19 thoughts on “It’s the way he tells ’em that does it”

  1. I think it’s in the public interest that Murphy publishes his last 6 years’ personal tax returns.

    I’m sure it’s in Murphy’s private interests to keep his financial and tax affairs secret but, you know, sacrifice.

  2. Oooh… That’s the politest burn I’ve seen in a while.. 🙂

    +1 Internets for mr. Worstall.

  3. Candidly, I don’t know what an ellipsis is, but since Worstall recommends it, I have blocked it. That is my last word.

  4. An ellipsis is used to denote that something (often superfluous) has been left out of a quote:

    “Spud is a complete and utter cvnt”

    “Spud is a…cvnt”

  5. Andrew C

    I loved the time when he was asked to give the identities of who was funding the Fair Tax Mark and he replied that one person ‘wished to preserve their anonymity, as is their right’

    Interestingly this defence didn’t work when he wanted details of people’s accounts. It’s the lack of self awareness that always takes your breath away

  6. According to Companies House filings, Murphy owns >75% of the Corporate Accountability Network (although it is a company limited by guarantee and has no share capital, so I am not sure how ownership works, but he clearly controls it). The CAN website says it has grants from the Joffe Trust (£15k) and Productivity Insight Network, funded by the ESRC i.e. the taxpayer (£40.9k). The accounts also refer to a £30k grant from Luminate. I suspect most of those grants end up in Murphy’s bank account.

    The Fair Tax Mark had income of £175k from selling FTM’s and about another £100k from grants in 2020.
    2020 expenditure of £255k but no breakdown of this is shown in their accounts. Murphy is not a director but per the Tax Research LLP accounts was paid £8k as a consultant.

    Murphy’s website also refers to a £7.5k grant from the Joffe Trust plus other consultancy work. And he is still appealing for donations…..

  7. Theophrastus (2066)

    A rather weak response to Spud, Tim. He’s quoting accurately (apart from the lack of ellipsis) from The Theory of Moral Sentiments, which is Smith’s account of the social benefits of altruism. The Wealth of Nations is about the social benefits of self-interest.

    Smith’s overall argument is that altruism (or beneficence, as he calls it) and self-interest are complementary — not contradictory, as Spud is implicitly suggesting. Smith argued that humans as social creatures are dependent on each other and that due concern about the welfare of others was in the individual’s interest. He also believed that, in pursuing our own economic interest, the Hidden Hand would benefit others and society as a whole.

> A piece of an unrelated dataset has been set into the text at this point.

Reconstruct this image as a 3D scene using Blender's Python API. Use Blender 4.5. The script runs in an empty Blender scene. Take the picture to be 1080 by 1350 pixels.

    A pithy Twitter response to Spud might be something like: ‘your quotations are selective and misleading. Adam Smith saw altruism and self-interest as complementary – not contradictory’. But I’m not on Twatter.

  8. “He’s quoting accurately (apart from the lack of ellipsis) etc.” Then he’s not quoting accurately, which is Tim’s point.

  9. Theophrastus (2066)

    Chris – Omitting the ellipsis is a minor and formal inaccuracy, not a substantive one. Pointing out the ellipsis is pendantic; and it doesn’t challenge Spud’s implicit interpretation of Smith. If that’s the only thing that’s wrong with Spud’s quotation, then he’s won the argument!

    Tim – yes, I know that you know that the quotations are from the Theory of Moral Sentiments. I was simply emphasising that the TMS and the WoN were complementary- not contradictory – and observing that you didn’t make that point to Spud.

  10. Theophratus, omitting the ellipsis is how Spud misinterprets Smith. If you think that’s minor, rather than the essence of how he’s being misleading, then you need to think a bit harder.

  11. That’s 136 pages of ellipsis forgotten.. those couple of dots aren’t the only quotation crime there…

  12. I was wondering why Adam Smith wrote 2 sentences that don’t obviously run together. The ellipsis is the crime that explains the odd gap in the logic

  13. Theophrastus (2066)

    “omitting the ellipsis is how Spud misinterprets Smith”. Not at all. The inclusion of an ellipsis, or the listing of the two quotes separately, would not materially change Spud’s point. Where Spud goes wrong is not seeing the quotes from the ToMS in the wider context of the WoN.